El vecindario, problema para rato, por Joaquín Fermandois.
En 1959, el Presidente Jorge Alessandri lo planteó con claridad. Chile apoyaba tanto al sistema democrático como a la “no intervención”. Eso sí, la defensa de la democracia no debe interferir con la no intervención. Ésta es una elección propia de un mundo en que conviven sistemas diferentes. Ha habido pocas situaciones en que los principios democráticos se imponen a los de no intervención en las relaciones latinoamericanas. Una de ellas fue el alineamiento con los aliados en la Segunda Guerra Mundial. No era para menos, ya que fue el cataclismo de la centuria. ¿Habrá que añadir que casi la mitad de los países no eran democracias? La otra circunstancia fue la Cláusula Democrática de 1991, reiterada en otras conferencias de la OEA, que pone como requisito irrenunciable tener una democracia para pertenecer a la organización.
Como sabemos, esta cláusula se ha desvanecido con el advenimiento de los movimientos y gobiernos como el de Chávez en Venezuela. Del continente sólo se musitan tímidos reproches, si es que los hay. Cuando algo sucede, en sentido inverso, en un pequeño país como Honduras, entonces de la boca para afuera se hace sentir un coro altisonante de moralina. Luego, ¿hay que descartar una política exterior de defensa de la democracia? ¿O, por el contrario, se debe combatir cualquier amenaza a ella, proceda de una deposición inconstitucional por golpe, o por un acto de transgresión de un Presidente, lo que está de moda?
En la práctica se muestra un grosero doble estándar. Ponerse a la vanguardia de una crítica a la falta de democracia puede conducirnos a una situación como le pasó a otro Presidente de Venezuela, Rómulo Betancourt, que en 1959 se propuso no reconocer a ningún régimen no democrático en el continente, con el resultado de que Caracas casi no tenía relaciones diplomáticas en la región. Lo opuesto, simplemente aceptar la realidad de sistemas no democráticos sin decir ni pío —que es lo que hacemos con el resto del mundo—, diluiría las ideas políticas republicanas y revertiría sobre Chile, ya sea con populismos o con autoritarismos, o la combinación de ambos. ¿Qué hacer?
Tomar el toro por las astas, que significa reconocer cómo ha sido América Latina: una sociedad política inestable, inacabada, aunque lo barbárico no sea su única faz ni mucho menos. En otras palabras, es muy poco probable que nuestros países alcancen una estabilidad como la de Europa desde hace medio siglo. En último término, las crisis políticas han sido la principal fuente de desconfianzas y, finalmente, la causa de por qué en el pasado (para Chile, en el siglo XIX) nos hemos ido a las manos. Como 200 años después de la emancipación seguimos en la misma, aunque en grados diferentes, habrá siempre o casi siempre regímenes democráticos y otros de democracia limitada, o sin rastro de democracia, como la Cuba de Castro.

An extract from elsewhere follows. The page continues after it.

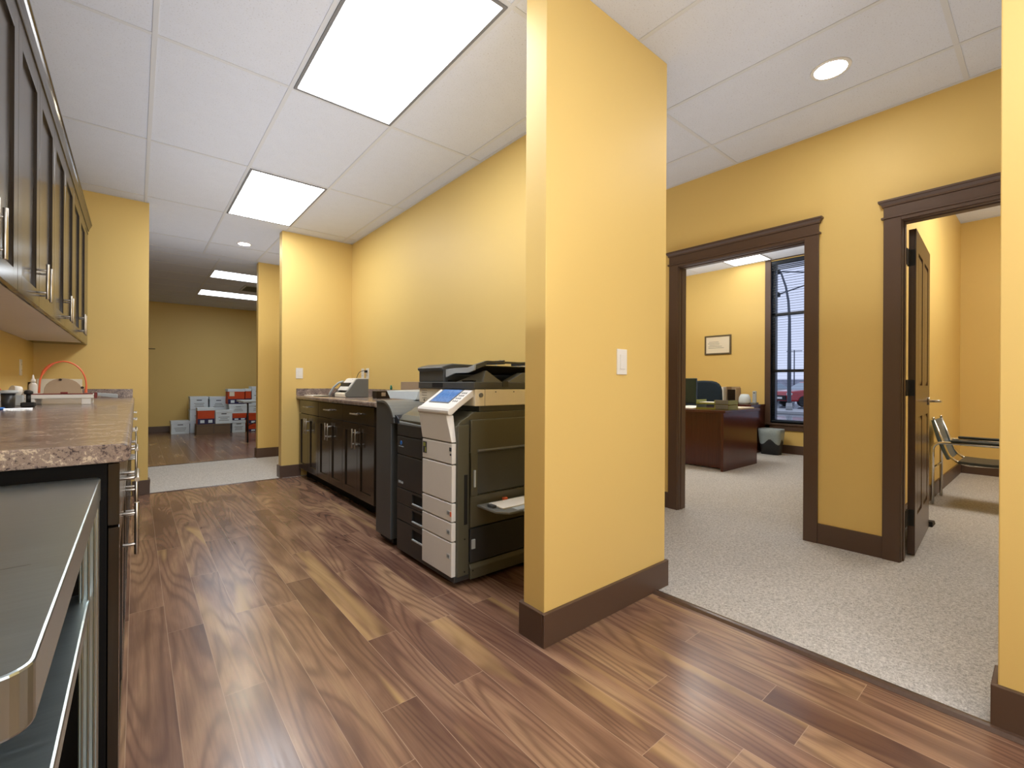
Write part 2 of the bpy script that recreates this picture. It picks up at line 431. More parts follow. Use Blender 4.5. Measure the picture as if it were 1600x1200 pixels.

Ser indiferentes ante los regímenes del continente, o enarbolar la espada de la justicia y de la verdad, no son en sí mismas alternativas realistas. Chile deberá crear una de las verdaderas políticas, aquellas que saben sortear los estrechos entre una tentación y otra. Aprenderá a coexistir con regímenes políticos no democráticos y, al mismo tiempo, mostrar una diferencia visible de trato distinto entre las democracias regulares y aquellas que se van distanciando de este sistema. Con esta finalidad, no se debe perder de vista una discreta coordinación —que nunca será fácil— con los países latinoamericanos democráticos y de políticas exteriores razonables. Sabemos que todo se cimenta en una base vulnerable, como lo ha manifestado nuestra historia.